* [AIM OF THE TASK] Stop after the line containing "f32 = np.float32": print each line exactly from the first line of the listing up to that point.

╔══

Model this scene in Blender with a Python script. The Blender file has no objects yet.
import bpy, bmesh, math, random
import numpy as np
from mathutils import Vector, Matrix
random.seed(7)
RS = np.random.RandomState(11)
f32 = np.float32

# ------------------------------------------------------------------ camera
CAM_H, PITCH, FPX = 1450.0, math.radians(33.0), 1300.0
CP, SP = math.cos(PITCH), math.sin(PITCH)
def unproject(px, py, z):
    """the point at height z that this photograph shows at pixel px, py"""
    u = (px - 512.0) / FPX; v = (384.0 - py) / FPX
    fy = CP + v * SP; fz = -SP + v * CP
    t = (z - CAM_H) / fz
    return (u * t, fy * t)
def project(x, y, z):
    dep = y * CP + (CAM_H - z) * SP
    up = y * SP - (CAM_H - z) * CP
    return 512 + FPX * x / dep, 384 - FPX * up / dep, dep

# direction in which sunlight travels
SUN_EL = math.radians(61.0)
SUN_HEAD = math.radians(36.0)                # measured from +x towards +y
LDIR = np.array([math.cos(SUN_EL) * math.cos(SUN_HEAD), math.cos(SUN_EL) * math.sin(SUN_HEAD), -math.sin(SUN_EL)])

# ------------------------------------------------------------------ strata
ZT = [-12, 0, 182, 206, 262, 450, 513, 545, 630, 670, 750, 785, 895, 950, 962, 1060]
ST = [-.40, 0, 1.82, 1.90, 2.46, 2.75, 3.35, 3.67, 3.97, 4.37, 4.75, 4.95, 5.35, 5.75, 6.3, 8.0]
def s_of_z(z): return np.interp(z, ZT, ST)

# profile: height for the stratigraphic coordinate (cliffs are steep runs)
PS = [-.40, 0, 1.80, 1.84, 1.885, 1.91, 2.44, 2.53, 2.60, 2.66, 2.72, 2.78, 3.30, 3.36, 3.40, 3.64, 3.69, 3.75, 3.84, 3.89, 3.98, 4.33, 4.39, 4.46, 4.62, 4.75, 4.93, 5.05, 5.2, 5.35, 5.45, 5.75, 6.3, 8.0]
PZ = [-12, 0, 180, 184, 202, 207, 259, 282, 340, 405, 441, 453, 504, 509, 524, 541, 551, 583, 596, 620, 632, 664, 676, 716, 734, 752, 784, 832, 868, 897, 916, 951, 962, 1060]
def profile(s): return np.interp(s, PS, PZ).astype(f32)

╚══

* [SOLUTION TO THE PROBLEM]
Model this scene in Blender with a Python script. The Blender file has no objects yet.
import bpy, bmesh, math, random
import numpy as np
from mathutils import Vector, Matrix
random.seed(7)
RS = np.random.RandomState(11)
f32 = np.float32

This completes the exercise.